Se você entrou no NetFlix essa semana (muito provável, não é?) deve ter reparado que há alguns dias o top 1 de item mais assistido é o filme “Zona de Combate”. Tomando o cuidado para não dar spoiler aqui, já que você pode não ter assistido ainda, o longa conta com várias sequências de ação, discussões sobre humanidade e um debate interessante sobre o uso de robôs para fins militares.
Os personagens de Damson Idris, Harp, um soldado acostumado a pilotar drones e o do famoso ator Anthony Mackie, Capitão Leo, a quem aquele é designado, são os dois principais responsáveis pela trama, que se passa em 2036, no Leste Europeu. A história se enche de discussões sobre a ética da inteligência artificial, quando se trata da introdução de robôs nos conflitos armados.
Como nosso interesse é sempre o Direito por aqui, vamos analisar um pouco sobre como estes veículos autônomos poderão (e já podem) afetar o nosso direito penal atual.
*** Este artigo não contém spoilers ***
O Direito Penal e o filme Zona de Combate da NetFlix
Quando falamos em armas autônomas, temos três tipos de classificação, considerando o grau de intervenção humana: a) aquelas que operam sob comando humano, chamadas de human-in-the-loop; b) as que são capazes de selecionar seus alvos e atacá-los automaticamente, mas que permitem o retorno do controle a um humano, chamadas de human-on-the-loop e; c) as armas que atuam sem qualquer comando ou interação com humanos, denominadas human-out-of-the-loop.
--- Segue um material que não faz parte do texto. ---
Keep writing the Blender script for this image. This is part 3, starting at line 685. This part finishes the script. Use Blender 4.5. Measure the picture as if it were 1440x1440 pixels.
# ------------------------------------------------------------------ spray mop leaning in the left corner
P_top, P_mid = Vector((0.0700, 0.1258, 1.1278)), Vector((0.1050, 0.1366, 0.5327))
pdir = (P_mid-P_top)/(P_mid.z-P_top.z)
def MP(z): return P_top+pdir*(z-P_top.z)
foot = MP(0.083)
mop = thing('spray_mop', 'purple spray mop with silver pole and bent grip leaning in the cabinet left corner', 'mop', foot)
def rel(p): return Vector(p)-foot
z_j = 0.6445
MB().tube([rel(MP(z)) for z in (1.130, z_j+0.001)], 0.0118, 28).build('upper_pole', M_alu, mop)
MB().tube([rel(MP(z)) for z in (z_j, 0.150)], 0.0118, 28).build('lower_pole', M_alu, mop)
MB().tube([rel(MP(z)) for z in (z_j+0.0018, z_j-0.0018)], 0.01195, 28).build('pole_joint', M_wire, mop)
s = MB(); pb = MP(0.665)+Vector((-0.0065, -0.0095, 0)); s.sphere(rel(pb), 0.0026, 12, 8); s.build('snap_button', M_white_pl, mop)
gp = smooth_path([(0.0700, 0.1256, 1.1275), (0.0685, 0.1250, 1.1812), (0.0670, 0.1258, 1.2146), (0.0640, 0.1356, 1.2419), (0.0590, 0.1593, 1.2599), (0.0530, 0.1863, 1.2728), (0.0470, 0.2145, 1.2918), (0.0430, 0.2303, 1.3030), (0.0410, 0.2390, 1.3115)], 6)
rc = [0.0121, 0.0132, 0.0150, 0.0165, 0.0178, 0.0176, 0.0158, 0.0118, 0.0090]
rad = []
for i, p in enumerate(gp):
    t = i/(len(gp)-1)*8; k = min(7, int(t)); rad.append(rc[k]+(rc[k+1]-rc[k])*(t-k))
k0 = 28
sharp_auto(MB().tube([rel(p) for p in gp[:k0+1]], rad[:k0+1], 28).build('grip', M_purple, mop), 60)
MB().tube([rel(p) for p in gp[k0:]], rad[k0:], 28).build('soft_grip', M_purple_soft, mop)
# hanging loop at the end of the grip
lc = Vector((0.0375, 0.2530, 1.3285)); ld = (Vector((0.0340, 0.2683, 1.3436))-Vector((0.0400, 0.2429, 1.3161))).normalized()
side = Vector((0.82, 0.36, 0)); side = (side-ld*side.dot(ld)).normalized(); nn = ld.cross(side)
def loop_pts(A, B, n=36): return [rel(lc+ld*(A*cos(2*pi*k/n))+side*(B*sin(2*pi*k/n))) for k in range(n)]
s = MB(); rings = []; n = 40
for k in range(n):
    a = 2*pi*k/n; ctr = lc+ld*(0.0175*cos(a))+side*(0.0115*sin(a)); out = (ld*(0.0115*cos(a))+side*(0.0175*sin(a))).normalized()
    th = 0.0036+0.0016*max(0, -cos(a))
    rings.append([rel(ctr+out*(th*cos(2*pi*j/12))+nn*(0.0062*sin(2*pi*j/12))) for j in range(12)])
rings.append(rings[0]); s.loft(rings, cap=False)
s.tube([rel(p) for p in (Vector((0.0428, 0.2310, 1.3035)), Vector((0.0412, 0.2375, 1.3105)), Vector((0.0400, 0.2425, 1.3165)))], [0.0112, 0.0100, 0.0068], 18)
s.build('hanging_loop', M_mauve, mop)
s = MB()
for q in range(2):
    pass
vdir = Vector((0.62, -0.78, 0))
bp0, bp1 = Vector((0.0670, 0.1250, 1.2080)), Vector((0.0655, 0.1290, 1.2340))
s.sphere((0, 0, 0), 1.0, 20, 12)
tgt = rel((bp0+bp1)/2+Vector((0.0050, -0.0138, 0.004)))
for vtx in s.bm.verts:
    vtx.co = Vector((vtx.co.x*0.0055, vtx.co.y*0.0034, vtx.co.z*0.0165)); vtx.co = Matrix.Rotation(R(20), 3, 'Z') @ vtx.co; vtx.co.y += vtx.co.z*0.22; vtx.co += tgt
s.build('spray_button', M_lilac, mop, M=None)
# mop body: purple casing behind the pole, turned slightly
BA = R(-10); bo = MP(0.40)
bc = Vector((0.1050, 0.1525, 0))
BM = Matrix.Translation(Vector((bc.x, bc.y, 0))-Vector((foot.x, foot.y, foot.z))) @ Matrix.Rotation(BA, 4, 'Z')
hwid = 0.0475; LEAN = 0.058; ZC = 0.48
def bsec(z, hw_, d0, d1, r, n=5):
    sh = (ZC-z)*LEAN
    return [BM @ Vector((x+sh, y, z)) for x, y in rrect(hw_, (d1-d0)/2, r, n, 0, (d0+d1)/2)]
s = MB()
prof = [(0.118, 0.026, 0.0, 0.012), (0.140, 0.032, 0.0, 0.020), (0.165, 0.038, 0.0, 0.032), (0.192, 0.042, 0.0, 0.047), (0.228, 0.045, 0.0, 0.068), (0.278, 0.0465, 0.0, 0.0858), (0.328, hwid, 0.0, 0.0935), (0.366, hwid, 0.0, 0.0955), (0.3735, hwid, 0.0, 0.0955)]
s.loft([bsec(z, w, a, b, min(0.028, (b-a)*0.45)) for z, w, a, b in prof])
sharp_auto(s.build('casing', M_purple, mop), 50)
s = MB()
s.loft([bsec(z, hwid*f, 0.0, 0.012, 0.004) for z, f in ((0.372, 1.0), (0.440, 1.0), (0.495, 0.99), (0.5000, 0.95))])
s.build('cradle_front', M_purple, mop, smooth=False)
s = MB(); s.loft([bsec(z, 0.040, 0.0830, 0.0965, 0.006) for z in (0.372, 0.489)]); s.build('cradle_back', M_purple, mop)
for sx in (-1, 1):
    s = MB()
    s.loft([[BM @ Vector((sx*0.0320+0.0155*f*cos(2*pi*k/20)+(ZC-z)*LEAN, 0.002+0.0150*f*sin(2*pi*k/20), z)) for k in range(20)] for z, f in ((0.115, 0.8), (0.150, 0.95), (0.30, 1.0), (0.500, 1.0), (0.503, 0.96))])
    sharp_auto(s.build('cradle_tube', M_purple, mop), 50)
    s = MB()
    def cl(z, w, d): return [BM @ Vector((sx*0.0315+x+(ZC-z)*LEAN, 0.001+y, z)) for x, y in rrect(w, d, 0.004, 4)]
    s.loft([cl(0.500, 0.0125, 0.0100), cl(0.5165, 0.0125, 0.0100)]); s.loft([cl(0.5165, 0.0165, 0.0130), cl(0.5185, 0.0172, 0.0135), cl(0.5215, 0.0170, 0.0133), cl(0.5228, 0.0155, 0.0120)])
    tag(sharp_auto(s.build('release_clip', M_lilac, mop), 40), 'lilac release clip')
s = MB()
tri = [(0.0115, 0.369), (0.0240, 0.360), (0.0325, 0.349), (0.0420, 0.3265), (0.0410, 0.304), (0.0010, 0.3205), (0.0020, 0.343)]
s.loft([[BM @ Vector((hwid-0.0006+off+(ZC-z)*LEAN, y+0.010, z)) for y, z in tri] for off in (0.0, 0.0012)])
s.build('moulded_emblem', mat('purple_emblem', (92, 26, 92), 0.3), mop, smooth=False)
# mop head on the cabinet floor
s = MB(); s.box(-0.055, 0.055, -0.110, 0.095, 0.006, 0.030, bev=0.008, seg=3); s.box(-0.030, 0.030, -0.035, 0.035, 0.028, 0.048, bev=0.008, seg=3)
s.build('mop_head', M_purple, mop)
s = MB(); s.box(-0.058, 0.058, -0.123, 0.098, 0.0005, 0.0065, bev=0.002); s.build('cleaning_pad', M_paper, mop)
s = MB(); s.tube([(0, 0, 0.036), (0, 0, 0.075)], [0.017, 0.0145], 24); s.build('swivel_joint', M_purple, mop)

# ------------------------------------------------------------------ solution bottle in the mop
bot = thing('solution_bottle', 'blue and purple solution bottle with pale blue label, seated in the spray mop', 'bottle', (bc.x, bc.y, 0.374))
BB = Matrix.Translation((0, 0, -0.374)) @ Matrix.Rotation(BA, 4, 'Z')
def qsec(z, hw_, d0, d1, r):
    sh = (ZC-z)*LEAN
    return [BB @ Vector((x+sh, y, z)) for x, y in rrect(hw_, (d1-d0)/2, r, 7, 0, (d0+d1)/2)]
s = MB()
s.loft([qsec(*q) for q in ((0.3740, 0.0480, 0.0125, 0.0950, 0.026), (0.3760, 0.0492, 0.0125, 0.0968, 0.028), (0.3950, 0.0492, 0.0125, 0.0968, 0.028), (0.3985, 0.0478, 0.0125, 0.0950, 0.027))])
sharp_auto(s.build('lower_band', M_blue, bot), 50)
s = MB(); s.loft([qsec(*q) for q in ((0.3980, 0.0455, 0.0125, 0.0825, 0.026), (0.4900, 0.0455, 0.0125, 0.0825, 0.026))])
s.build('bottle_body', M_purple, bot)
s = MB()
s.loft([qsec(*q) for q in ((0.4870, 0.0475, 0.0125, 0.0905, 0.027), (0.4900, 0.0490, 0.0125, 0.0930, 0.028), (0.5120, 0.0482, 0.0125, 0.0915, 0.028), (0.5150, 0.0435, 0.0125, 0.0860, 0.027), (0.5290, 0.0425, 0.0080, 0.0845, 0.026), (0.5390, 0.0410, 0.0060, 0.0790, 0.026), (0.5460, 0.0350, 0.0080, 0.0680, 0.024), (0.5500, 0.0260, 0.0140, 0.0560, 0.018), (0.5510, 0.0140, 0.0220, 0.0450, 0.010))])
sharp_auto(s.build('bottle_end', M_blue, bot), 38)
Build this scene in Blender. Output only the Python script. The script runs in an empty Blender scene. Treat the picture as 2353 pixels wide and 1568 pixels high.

No segundo e terceiro tipos surgem uma gama de problemas em torno da responsabilidade sobre as ações que são tomadas, tais como a identificação imprecisa de alvos lícitos ou ilícitos, civis ou militares, combatentes ou não combatentes, bem como os limites do uso da força letal, por exemplo. No final do dia, a grande questão em torno do incorreto funcionamento dos robôs militares decorre da dificuldade das máquinas em entenderem e se comportarem de acordo com as regras de uso de força letal, quais sejam, a necessidade de proteger a vida humana, ser o último recurso disponível e a aplicação de forma proporcional à ameaça.
Assim, percebe-se que o filme se passa em um futuro não tão distante, pouco mais de uma década, em que as máquinas são largamente utilizadas. Teme-se que com a redução dos custos da inteligência artificial utilizada em conjunto com a robótica possam aumentar as chances dessa realidade se tornar a nossa e os conflitos armados passem a ser dominados por essas armas autônomas inteligentes. Além disso, há ainda a possibilidade de que com as forças armadas utilizem estes instrumentos contra a população civil, gerando maior insegurança para nossa relação com a inteligência artificial.
Ok, mas diante disso tudo, como ficaria a responsabilidade penal?
Primeiro, precisamos entender que não há como culpar máquinas por crimes. Enquanto no direito civil discute-se a possibilidade de estabelecer uma e-person, ou seja, atribuir uma personalidade à inteligência artificial, no direito penal ainda não faz sentido, uma vez que não se pode falar em punibilidade. Explicaremos a seguir.
As máquinas inteligentes não são consideradas sujeitas de direito penal e do consequente juízo de reprovação, pois suas ações/omissões não são pautadas em vontade ou consciência. Ou seja, não há experiência subjetiva, portanto, não são capazes de valorar seu próprio comportamento e se adequarem ao ordenamento jurídico. Em termos mais próximos do nosso direito penal, não há capacidade de conduta ou de culpabilidade nos atos da inteligência artificial.
Se os robôs não serão culpados, quem vai ser?
O desafio para o direito penal será então definir como responsabilizar as pessoas naturais envolvidas na decisão de se projetar, fabricar, introduzir no mercado, adquirir e operar os robôs de uso militar. Por enquanto ainda não há um entendimento judicial consolidado, então vamos seguir acompanhando e postaremos atualizações por aqui.